The region of the Lower Yenesei contains many exiles whom the government desired to remove far from the centers of population. These include political and criminal prisoners, whose offences are of a high grade, together with the members of a certain religious order, known as “The Skoptsi.” The latter class is particularly obnoxious on account of its practice of mutilation. Whenever an adherent of this sect is discovered he is banished to the remotest regions, either in the north of Siberia or among the mountains of Circassia. It is the only religious body relentlessly persecuted by the Russian government, and the persecution is based upon the sparseness of population. Some of these men have been incorporated into regiments on the frontier, where they prove obedient and tractable. Those who become colonists in Siberia are praised for their industry and perseverance, and invariably win the esteem of their neighbors. They are banished to distant localities through fear of their influence upon those around them. Most of the money-changers of Moscow are reputed to believe in this peculiar faith.
Many prominent individuals were exiled to the Lower Yenesei and regions farther eastward, under former sovereigns. Count Golofkin, one of the ministers of Catherine II., was banished to Nijne Kolymsk, where he died. It is said that he used to put himself, his servants, and house in deep mourning on every anniversary of Catherine’s birthday. Two officers of the court of the emperor Paul were exiled to a small town on the Yenesei, where they lived until recalled by Alexander I.

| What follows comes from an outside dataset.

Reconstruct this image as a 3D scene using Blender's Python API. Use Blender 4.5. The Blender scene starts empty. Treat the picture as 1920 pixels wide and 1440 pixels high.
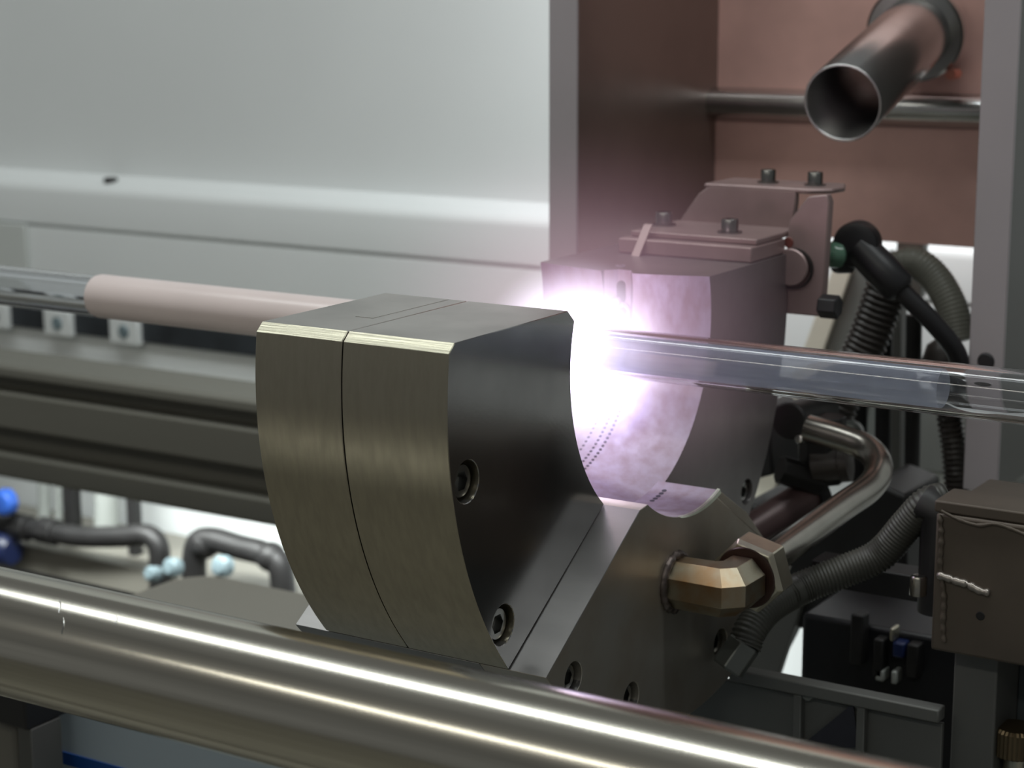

The settlers on the Angara are freed from liability to conscription, on condition that they furnish rowers and pilots to boats navigating that stream. The settlers on the Lena enjoy the same privilege under similar terms. On account of the character of the country and the drawbacks to prosperity, the taxes are much lighter than in more favored regions. In the more northern districts there is a considerable trade in furs and ivory. The latter comes in the shape of walrus tusks, and the tusks and teeth of the mammoth, which are gathered on the shores of the Arctic Ocean and the islands scattered through it. This trade is less extensive than it was forty or fifty years ago.
CHAPTER XLI.
I spent three days in Krasnoyarsk, chiefly employed upon my letters and journal. My recent companions were going no farther in my direction, and knowing this beforehand, I arranged with a gentleman at Irkutsk to travel with him from Krasnoyarsk. He arrived two days behind me, and after sending away a portion of his heavy baggage, was ready to depart. There was no snow to the first station, and so we sent our sleighs on wheels and used the post carriages over the bare ground. A peasant who lived near the station sought me out and offered to transport my sleigh for three roubles and a little drink-money. As I demurred, he proposed to repair, without extra charge, one of my fenders which had come to grief, and we made a bargain on this proposition.
My companion, Dr. Schmidt, had recently returned from a mammoth-hunting expedition within the Arctic circle. He had not secured a perfect specimen of this extinct beast, but contented himself with some parts of the stupendous whole, and a miscellaneous collection of birds, bugs, and reptiles. He despatched a portion of his treasures by post; the balance, with his assistant, formed a sufficient load for one sleigh. The doctor was to ride in my sleigh, while his assistant in another vehicle kept company with the relicts. The kegs, boxes, and bundles of Arctic zoology did not form a comfortable couch, and I never envied their conductor.